Sullivan admits that Viereck was a minority voice on the right, famously excommunicated by National Review for “passing off his unexceptionably Liberal sentiments as conservatism”: Viereck argued that conservatives should support the New Deal and labor unions, and opposed McCarthyism and favored the Democrats. Sullivan clearly sees himself (as well as fellow fugitives David Frum and Bruce Bartlett) in a similar light: as a lonely heretic on the right, trying to bring some moderation to the movement. That made Viereck homeless in the 1950s, and it’s what makes Sullivan homeless today.
There’s just one problem with this story: conservatives aren’t supposed to be homeless, they aren’t supposed to be fugitives. Theirs, as Bill Buckley liked to say, is “the politics of reality.” Indeed, just yesterday, Sullivan said the same thing: “I believe conservatism is about facing reality.” But if your position proves time and again to be a chimera—as the great historian of British conservatism John Ramsden has written, with the exception of Robert Peel and Stanley Baldwin, no Tory leader has ever pursued a Burkean program of preservation through reform, and even Peel could not persuade his party to follow him—at what point does it run the risk of quitting the field of politics altogether and retiring to the reliquary of pure theory and idle speculation?
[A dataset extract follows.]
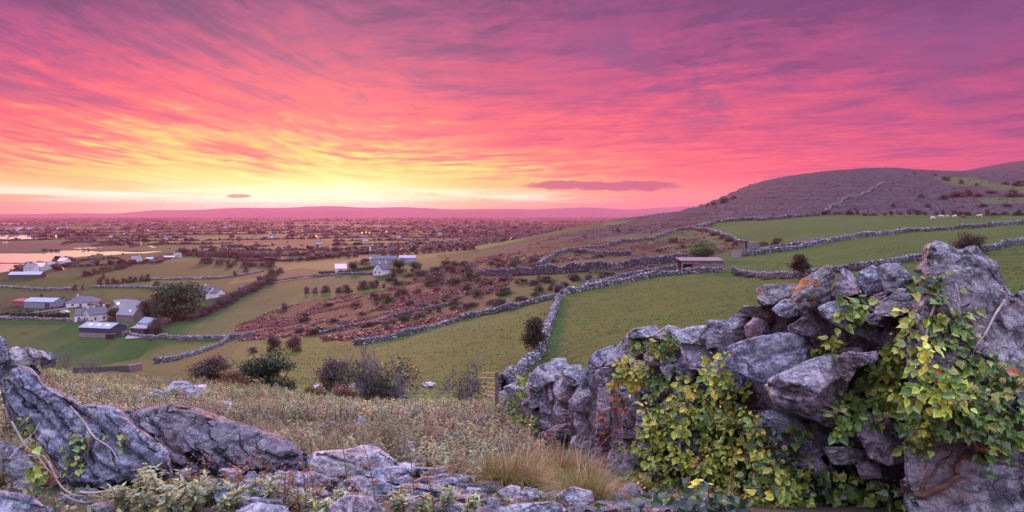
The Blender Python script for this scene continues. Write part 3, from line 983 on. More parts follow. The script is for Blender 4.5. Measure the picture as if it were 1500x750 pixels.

Back in the heyday of Cold War polemics, there was a phrase tossed around on the left—alternatively, “actually existing socialism” or “real socialism”—intended to signify the gap between Marxist ideal and communist reality. It was used sincerely and ironically, by defenders and detractors of the Soviet experiment alike. But in the hands of a certain type of Marxist purist, it came down to this: yes, the Soviet Union is a disaster, but once we have a true socialist society, all will be peace, love, and understanding. I’m simplifying and exaggerating, but you get the point.
Sullivan’s conservatism, like Viereck’s and others’, often has the same flavor. But where purists of the left have nothing to apologize for or be embarrassed about—theirs, after all, is a self-professed politics of utopia—conservatives of the Sullivan variety have some explaining to do. For by their own definition and identification, they have excluded themselves from that family of political impossibility. Theirs, to repeat, is a politics of reality, not utopia.
Utopia, it’s often been remarked, has a literal meaning in the original Greek is a word with Greek roots that mean “no place.” I would submit that if you have to reach back more than a half-century to Eisenhower (the notion of Reagan or Bush I being at peace with the New Deal is hard to square with any narrative of American history I’m familiar with) to find a place on the right for your political ideal, then your politics are as utopian as that of the most radical leftist, who, after all, also believes that his Promised Land is a mere half-century out of reach.
Update (December 3, 8:15 pm)
Bruce Bartlett, who was one of Ronald Reagan’s top policy advisers and served as Deputy Assistant Secretary of the Treasury under Bush I, has weighed in on the comments section. I urge you to read his thoughts on all this.
Update (December 3, 11 pm)
Just to give you another example of the right’s utopianism, this is from Ross Douthat’s column today. We’ve talked about Douthat before, how his views on sex betray an agonistic desire for self-overcoming. Here he is today, in a piece titled “The Decadent Left” (the right, as I argue in my book, is obsessed with decadence), talking about how much he appreciates Occupy Wall Street; unlike self-interested and narrow groups like unions, says Douthat, OWS fights for something larger than itself. The right is infatuated with the politics of impossibility, even when—particularly when—it comes from the left.
Better a protest movement that casts itself (however quixotically) as the defender of “the 99 percent” than a protest movement that just represents Democratic interest groups. And better a left that flirts with utopianism than a left that adheres to the dictum attributed to Leonid Brezhnev during the Prague Spring: “Don’t talk to me about ‘socialism.’ What we have, we hold.”